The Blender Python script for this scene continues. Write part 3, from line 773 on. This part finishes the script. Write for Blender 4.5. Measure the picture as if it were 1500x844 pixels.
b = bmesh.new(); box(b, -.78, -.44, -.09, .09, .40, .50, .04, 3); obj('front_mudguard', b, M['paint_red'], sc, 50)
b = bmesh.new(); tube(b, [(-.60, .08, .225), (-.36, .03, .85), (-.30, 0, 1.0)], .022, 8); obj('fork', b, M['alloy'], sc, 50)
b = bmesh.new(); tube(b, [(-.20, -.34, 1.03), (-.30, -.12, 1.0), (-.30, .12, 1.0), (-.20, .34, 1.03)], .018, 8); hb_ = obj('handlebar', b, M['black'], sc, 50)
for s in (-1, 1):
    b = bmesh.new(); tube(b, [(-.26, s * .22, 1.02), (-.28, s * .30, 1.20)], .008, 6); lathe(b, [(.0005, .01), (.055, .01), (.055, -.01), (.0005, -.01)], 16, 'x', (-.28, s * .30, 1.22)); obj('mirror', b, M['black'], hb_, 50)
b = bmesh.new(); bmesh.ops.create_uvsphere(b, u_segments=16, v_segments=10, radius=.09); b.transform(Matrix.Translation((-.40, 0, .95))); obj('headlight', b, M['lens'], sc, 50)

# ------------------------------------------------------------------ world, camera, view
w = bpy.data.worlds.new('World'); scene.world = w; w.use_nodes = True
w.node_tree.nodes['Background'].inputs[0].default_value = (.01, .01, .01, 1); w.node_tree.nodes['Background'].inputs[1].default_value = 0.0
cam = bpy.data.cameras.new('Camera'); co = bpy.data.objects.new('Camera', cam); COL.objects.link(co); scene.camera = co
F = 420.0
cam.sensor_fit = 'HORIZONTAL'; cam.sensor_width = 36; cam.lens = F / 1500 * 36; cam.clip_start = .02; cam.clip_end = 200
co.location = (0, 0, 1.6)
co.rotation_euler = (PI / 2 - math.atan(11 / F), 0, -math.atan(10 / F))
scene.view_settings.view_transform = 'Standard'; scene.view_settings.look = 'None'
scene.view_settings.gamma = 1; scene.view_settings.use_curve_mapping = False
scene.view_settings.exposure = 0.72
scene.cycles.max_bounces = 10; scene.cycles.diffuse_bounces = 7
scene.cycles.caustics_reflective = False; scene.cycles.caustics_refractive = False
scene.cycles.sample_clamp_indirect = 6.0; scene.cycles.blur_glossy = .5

□ □ □ □

Please write out exactly the lines from the start of the data through the line that contains "M['lens'], sc, 50)", both ends included, and nothing else.

Exercise answer:
The Blender Python script for this scene continues. Write part 3, from line 773 on. This part finishes the script. Write for Blender 4.5. Measure the picture as if it were 1500x844 pixels.
b = bmesh.new(); box(b, -.78, -.44, -.09, .09, .40, .50, .04, 3); obj('front_mudguard', b, M['paint_red'], sc, 50)
b = bmesh.new(); tube(b, [(-.60, .08, .225), (-.36, .03, .85), (-.30, 0, 1.0)], .022, 8); obj('fork', b, M['alloy'], sc, 50)
b = bmesh.new(); tube(b, [(-.20, -.34, 1.03), (-.30, -.12, 1.0), (-.30, .12, 1.0), (-.20, .34, 1.03)], .018, 8); hb_ = obj('handlebar', b, M['black'], sc, 50)
for s in (-1, 1):
    b = bmesh.new(); tube(b, [(-.26, s * .22, 1.02), (-.28, s * .30, 1.20)], .008, 6); lathe(b, [(.0005, .01), (.055, .01), (.055, -.01), (.0005, -.01)], 16, 'x', (-.28, s * .30, 1.22)); obj('mirror', b, M['black'], hb_, 50)
b = bmesh.new(); bmesh.ops.create_uvsphere(b, u_segments=16, v_segments=10, radius=.09); b.transform(Matrix.Translation((-.40, 0, .95))); obj('headlight', b, M['lens'], sc, 50)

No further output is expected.